* U.S. yields, dollar fall after bill collapses
* Investors temper expectations for Trump's spending plans
* Euro zone yields track move but supply weighs
* Euro zone periphery govt bond yields http://tmsnrt.rs/2ii2Bqr
By John Geddie
LONDON, July 18 (Reuters) - Europe's benchmark bond yields edged down on Tuesday, tracking U.S. equivalents after the collapse of a second healthcare bill in the U.S. Senate showed the difficulties President Donald Trump faces passing his ambitious spending plans.
Yields across the globe rose sharply after Trump won the U.S. election in November on promises for tax reforms and infrastructure investment that were expected to boost growth and inflation in the world's largest economy.
However, for most of this year, yields have been grinding lower as investors tempered expectations both for the speed at which Trump's plans can be implemented and the pace of monetary tightening by the U.S. central bank.
"It is further evidence that not much will come from (Trump's) pro-growth policy that he pledged when he came to power. The market reaction is consistent but it is fairly small suggesting a lot of this had already been priced in," KBC strategist Piet Lammens said.
The announcement on Monday that two Republican Senators would not support the latest version of the healthcare bill -- meaning it does not have enough votes to pass -- was yet another blow for Trump.
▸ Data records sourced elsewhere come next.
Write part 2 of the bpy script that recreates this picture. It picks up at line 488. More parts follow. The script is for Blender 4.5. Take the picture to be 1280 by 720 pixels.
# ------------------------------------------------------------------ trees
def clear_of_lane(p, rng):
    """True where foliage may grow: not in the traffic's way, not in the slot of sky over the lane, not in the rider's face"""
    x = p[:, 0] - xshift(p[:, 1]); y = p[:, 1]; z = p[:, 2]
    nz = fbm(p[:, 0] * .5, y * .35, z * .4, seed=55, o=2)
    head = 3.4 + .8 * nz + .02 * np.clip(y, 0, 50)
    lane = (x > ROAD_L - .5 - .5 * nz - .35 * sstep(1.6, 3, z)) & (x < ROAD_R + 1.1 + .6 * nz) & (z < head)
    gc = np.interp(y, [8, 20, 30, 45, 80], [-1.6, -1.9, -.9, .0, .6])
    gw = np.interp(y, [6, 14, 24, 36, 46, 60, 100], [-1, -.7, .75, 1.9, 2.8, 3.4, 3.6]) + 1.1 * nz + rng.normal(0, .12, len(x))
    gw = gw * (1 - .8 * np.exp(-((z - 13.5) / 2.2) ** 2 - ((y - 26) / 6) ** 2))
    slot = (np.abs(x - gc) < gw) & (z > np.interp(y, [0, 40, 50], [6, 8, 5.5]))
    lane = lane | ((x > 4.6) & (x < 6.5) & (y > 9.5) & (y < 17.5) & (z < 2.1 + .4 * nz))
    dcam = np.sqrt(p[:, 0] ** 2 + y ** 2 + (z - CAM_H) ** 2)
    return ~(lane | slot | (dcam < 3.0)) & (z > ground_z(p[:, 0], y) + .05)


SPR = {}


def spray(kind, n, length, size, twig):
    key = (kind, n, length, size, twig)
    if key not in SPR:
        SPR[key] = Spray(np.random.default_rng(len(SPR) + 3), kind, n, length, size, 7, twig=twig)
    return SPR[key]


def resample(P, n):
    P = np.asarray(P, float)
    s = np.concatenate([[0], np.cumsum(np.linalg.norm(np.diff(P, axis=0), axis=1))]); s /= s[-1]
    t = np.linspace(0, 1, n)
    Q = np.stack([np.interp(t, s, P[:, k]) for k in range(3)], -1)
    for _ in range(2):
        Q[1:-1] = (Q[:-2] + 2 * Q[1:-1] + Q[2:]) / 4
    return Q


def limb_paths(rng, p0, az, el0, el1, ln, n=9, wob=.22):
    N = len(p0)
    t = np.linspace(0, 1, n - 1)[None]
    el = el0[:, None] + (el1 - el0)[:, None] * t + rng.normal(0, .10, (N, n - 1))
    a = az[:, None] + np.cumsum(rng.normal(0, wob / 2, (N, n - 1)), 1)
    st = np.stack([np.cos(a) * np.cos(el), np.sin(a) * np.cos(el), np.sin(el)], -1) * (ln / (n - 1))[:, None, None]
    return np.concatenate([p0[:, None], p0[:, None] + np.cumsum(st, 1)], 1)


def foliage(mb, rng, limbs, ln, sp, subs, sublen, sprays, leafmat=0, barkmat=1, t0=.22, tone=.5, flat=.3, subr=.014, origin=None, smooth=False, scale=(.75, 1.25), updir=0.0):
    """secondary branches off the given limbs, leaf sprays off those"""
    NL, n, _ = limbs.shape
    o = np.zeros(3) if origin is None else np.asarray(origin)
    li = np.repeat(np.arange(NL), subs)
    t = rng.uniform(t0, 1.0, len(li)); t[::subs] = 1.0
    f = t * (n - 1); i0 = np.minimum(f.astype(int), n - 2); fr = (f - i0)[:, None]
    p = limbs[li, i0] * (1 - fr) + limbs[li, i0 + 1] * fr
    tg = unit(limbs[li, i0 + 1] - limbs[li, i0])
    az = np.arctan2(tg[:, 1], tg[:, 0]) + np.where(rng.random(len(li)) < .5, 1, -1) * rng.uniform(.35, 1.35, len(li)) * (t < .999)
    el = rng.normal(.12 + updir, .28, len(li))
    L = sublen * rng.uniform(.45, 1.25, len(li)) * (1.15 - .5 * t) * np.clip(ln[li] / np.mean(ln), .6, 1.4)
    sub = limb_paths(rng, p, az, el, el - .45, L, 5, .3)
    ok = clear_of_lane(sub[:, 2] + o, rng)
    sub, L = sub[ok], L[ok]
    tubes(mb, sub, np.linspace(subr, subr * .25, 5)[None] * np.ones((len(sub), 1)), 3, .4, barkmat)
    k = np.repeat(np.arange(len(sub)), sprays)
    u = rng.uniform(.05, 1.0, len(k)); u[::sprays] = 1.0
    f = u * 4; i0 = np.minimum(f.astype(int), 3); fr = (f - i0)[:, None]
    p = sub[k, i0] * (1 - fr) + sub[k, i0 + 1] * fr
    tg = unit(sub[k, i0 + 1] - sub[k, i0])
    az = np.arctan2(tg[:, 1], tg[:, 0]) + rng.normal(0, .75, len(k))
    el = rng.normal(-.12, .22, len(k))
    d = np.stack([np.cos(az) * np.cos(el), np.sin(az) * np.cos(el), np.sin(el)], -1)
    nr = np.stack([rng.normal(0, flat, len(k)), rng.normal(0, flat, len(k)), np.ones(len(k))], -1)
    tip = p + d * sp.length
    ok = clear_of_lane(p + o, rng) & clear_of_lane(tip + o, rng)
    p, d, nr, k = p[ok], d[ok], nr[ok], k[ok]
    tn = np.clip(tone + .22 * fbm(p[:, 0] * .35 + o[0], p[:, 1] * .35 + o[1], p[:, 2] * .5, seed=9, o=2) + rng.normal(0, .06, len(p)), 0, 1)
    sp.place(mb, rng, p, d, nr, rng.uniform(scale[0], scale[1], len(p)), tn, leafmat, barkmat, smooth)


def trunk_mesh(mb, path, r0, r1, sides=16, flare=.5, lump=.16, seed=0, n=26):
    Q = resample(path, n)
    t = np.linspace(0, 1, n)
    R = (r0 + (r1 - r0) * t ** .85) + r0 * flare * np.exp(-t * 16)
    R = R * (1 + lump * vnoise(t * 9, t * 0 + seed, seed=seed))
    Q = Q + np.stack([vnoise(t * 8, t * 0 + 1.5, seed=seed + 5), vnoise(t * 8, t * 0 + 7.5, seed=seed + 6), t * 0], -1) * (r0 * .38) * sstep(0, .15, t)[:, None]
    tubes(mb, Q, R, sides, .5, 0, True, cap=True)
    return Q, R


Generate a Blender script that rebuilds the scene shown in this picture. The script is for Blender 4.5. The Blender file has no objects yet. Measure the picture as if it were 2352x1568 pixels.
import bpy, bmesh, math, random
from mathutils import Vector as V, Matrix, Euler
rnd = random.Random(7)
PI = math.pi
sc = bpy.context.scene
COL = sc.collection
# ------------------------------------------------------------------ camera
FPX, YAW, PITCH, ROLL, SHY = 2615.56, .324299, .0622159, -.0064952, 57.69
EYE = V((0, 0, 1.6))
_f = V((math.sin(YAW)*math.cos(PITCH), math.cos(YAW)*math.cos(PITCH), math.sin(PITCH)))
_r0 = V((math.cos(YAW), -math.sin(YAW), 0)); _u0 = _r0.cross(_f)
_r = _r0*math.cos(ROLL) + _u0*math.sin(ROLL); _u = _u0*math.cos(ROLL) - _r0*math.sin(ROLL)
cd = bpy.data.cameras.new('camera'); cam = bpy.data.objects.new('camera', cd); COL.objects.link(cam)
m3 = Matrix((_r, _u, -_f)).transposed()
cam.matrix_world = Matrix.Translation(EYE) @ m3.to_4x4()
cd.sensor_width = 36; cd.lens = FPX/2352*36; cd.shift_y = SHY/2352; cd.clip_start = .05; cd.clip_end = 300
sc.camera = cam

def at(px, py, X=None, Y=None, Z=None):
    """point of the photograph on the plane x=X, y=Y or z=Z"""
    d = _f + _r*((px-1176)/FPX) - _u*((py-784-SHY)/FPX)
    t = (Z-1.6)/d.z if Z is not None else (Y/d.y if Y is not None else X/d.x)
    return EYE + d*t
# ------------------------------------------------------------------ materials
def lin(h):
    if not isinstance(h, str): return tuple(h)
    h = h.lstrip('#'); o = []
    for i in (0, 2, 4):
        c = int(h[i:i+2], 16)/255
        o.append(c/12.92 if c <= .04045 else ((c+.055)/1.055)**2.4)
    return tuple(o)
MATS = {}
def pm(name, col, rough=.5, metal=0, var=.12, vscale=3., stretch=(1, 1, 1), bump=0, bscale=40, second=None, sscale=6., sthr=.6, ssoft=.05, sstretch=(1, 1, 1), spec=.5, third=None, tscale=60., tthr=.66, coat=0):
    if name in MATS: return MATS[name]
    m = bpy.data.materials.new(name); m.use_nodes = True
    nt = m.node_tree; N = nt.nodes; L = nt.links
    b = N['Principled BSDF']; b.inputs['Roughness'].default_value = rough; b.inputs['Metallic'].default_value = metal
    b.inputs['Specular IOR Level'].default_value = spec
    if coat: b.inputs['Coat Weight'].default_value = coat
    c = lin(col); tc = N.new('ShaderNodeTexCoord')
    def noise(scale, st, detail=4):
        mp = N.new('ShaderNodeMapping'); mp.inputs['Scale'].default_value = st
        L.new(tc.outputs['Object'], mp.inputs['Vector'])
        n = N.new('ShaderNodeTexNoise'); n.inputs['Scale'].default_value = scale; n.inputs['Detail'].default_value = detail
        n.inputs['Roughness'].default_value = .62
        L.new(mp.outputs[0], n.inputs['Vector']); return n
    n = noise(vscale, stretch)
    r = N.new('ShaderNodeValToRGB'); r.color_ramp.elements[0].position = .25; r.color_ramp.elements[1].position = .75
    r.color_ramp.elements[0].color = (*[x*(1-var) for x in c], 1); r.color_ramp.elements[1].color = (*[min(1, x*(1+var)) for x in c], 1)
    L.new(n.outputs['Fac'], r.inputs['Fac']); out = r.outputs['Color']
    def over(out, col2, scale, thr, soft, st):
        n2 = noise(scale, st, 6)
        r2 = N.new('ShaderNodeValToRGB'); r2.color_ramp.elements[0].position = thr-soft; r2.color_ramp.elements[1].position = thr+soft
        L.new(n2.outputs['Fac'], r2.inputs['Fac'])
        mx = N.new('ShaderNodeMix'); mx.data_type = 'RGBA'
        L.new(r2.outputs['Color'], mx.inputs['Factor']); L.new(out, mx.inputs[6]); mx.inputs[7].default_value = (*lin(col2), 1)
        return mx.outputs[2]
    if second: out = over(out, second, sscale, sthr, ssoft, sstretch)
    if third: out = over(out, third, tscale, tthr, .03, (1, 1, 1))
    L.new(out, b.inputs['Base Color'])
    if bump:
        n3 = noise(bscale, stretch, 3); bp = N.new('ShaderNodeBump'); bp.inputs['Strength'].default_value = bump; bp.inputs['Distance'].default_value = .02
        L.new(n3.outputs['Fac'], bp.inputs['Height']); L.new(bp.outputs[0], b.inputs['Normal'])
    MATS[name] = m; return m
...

U.S. 10-year bond yields and the dollar immediately fell after the news, while German 10-year yields dipped 2 basis points to 0.57 percent when European trading started on Tuesday.
Most other euro zone yields were flat or 1-2 bps lower.
Analysts said further falls would be kept in check by upcoming supply which tends to put upward pressure on yields as investors sell outstanding bonds to make room in their portfolios for new debt.
Europe's bailout fund - the European Financial Stability Facility - mandated a group of banks on Monday for a dual-tranche bond sale, a deal expected to come to market on Tuesday.
There is also widespread speculation that Greece will end a three-year exile from markets this week and sell new debt. Greece is said to be looking at selling 2-4 billion euros of five-year bonds, Thomson Reuters' IFR reported.